▶ EXERCISE
Set down all of the data exactly as it appears.

▶ GIVEN MATERIAL
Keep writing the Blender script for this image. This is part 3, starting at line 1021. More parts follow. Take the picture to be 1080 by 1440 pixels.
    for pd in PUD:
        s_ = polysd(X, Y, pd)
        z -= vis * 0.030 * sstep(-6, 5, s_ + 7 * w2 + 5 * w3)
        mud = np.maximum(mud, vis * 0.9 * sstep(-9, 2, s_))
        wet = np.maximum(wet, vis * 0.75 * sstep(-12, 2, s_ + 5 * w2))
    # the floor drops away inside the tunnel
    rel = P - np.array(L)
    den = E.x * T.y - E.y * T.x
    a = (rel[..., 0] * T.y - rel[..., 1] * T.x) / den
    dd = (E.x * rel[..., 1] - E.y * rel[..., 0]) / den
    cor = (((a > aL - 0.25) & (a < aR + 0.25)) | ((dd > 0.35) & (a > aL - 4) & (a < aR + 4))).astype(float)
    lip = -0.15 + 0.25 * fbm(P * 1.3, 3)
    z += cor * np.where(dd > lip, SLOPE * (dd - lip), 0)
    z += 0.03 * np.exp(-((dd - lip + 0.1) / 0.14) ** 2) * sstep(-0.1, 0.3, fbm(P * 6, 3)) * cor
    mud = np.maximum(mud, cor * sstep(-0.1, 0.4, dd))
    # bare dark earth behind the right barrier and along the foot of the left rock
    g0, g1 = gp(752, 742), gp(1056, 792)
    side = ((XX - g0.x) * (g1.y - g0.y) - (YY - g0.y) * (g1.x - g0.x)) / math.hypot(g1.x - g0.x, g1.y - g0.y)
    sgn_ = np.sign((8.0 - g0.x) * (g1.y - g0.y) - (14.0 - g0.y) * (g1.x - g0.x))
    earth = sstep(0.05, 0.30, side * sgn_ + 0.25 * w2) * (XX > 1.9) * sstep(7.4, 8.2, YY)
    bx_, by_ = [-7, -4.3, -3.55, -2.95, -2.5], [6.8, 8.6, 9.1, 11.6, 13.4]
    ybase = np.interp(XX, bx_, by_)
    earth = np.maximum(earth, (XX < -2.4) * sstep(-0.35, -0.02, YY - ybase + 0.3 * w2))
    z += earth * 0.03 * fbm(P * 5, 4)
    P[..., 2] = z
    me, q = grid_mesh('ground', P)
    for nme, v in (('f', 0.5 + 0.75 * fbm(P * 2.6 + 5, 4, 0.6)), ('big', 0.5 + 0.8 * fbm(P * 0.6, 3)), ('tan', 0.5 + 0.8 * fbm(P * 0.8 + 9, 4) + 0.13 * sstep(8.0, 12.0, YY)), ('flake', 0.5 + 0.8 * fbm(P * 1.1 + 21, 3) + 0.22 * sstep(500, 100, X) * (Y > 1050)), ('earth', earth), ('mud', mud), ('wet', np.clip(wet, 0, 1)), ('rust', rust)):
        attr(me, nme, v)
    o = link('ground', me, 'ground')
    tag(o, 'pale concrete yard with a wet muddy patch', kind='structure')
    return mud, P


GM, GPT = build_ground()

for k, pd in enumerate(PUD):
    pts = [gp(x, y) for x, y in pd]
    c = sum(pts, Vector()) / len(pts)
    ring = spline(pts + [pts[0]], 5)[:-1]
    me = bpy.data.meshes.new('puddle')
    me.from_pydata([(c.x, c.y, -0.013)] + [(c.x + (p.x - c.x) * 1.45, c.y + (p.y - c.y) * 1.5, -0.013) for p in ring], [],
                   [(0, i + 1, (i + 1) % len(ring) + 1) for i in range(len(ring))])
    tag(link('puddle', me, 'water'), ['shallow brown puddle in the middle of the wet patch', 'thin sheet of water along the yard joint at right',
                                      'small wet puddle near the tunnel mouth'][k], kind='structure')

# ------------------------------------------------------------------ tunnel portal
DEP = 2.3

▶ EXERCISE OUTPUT
Keep writing the Blender script for this image. This is part 3, starting at line 1021. More parts follow. Take the picture to be 1080 by 1440 pixels.
    for pd in PUD:
        s_ = polysd(X, Y, pd)
        z -= vis * 0.030 * sstep(-6, 5, s_ + 7 * w2 + 5 * w3)
        mud = np.maximum(mud, vis * 0.9 * sstep(-9, 2, s_))
        wet = np.maximum(wet, vis * 0.75 * sstep(-12, 2, s_ + 5 * w2))
    # the floor drops away inside the tunnel
    rel = P - np.array(L)
    den = E.x * T.y - E.y * T.x
    a = (rel[..., 0] * T.y - rel[..., 1] * T.x) / den
    dd = (E.x * rel[..., 1] - E.y * rel[..., 0]) / den
    cor = (((a > aL - 0.25) & (a < aR + 0.25)) | ((dd > 0.35) & (a > aL - 4) & (a < aR + 4))).astype(float)
    lip = -0.15 + 0.25 * fbm(P * 1.3, 3)
    z += cor * np.where(dd > lip, SLOPE * (dd - lip), 0)
    z += 0.03 * np.exp(-((dd - lip + 0.1) / 0.14) ** 2) * sstep(-0.1, 0.3, fbm(P * 6, 3)) * cor
    mud = np.maximum(mud, cor * sstep(-0.1, 0.4, dd))
    # bare dark earth behind the right barrier and along the foot of the left rock
    g0, g1 = gp(752, 742), gp(1056, 792)
    side = ((XX - g0.x) * (g1.y - g0.y) - (YY - g0.y) * (g1.x - g0.x)) / math.hypot(g1.x - g0.x, g1.y - g0.y)
    sgn_ = np.sign((8.0 - g0.x) * (g1.y - g0.y) - (14.0 - g0.y) * (g1.x - g0.x))
    earth = sstep(0.05, 0.30, side * sgn_ + 0.25 * w2) * (XX > 1.9) * sstep(7.4, 8.2, YY)
    bx_, by_ = [-7, -4.3, -3.55, -2.95, -2.5], [6.8, 8.6, 9.1, 11.6, 13.4]
    ybase = np.interp(XX, bx_, by_)
    earth = np.maximum(earth, (XX < -2.4) * sstep(-0.35, -0.02, YY - ybase + 0.3 * w2))
    z += earth * 0.03 * fbm(P * 5, 4)
    P[..., 2] = z
    me, q = grid_mesh('ground', P)
    for nme, v in (('f', 0.5 + 0.75 * fbm(P * 2.6 + 5, 4, 0.6)), ('big', 0.5 + 0.8 * fbm(P * 0.6, 3)), ('tan', 0.5 + 0.8 * fbm(P * 0.8 + 9, 4) + 0.13 * sstep(8.0, 12.0, YY)), ('flake', 0.5 + 0.8 * fbm(P * 1.1 + 21, 3) + 0.22 * sstep(500, 100, X) * (Y > 1050)), ('earth', earth), ('mud', mud), ('wet', np.clip(wet, 0, 1)), ('rust', rust)):
        attr(me, nme, v)
    o = link('ground', me, 'ground')
    tag(o, 'pale concrete yard with a wet muddy patch', kind='structure')
    return mud, P


GM, GPT = build_ground()

for k, pd in enumerate(PUD):
    pts = [gp(x, y) for x, y in pd]
    c = sum(pts, Vector()) / len(pts)
    ring = spline(pts + [pts[0]], 5)[:-1]
    me = bpy.data.meshes.new('puddle')
    me.from_pydata([(c.x, c.y, -0.013)] + [(c.x + (p.x - c.x) * 1.45, c.y + (p.y - c.y) * 1.5, -0.013) for p in ring], [],
                   [(0, i + 1, (i + 1) % len(ring) + 1) for i in range(len(ring))])
    tag(link('puddle', me, 'water'), ['shallow brown puddle in the middle of the wet patch', 'thin sheet of water along the yard joint at right',
                                      'small wet puddle near the tunnel mouth'][k], kind='structure')

# ------------------------------------------------------------------ tunnel portal
DEP = 2.3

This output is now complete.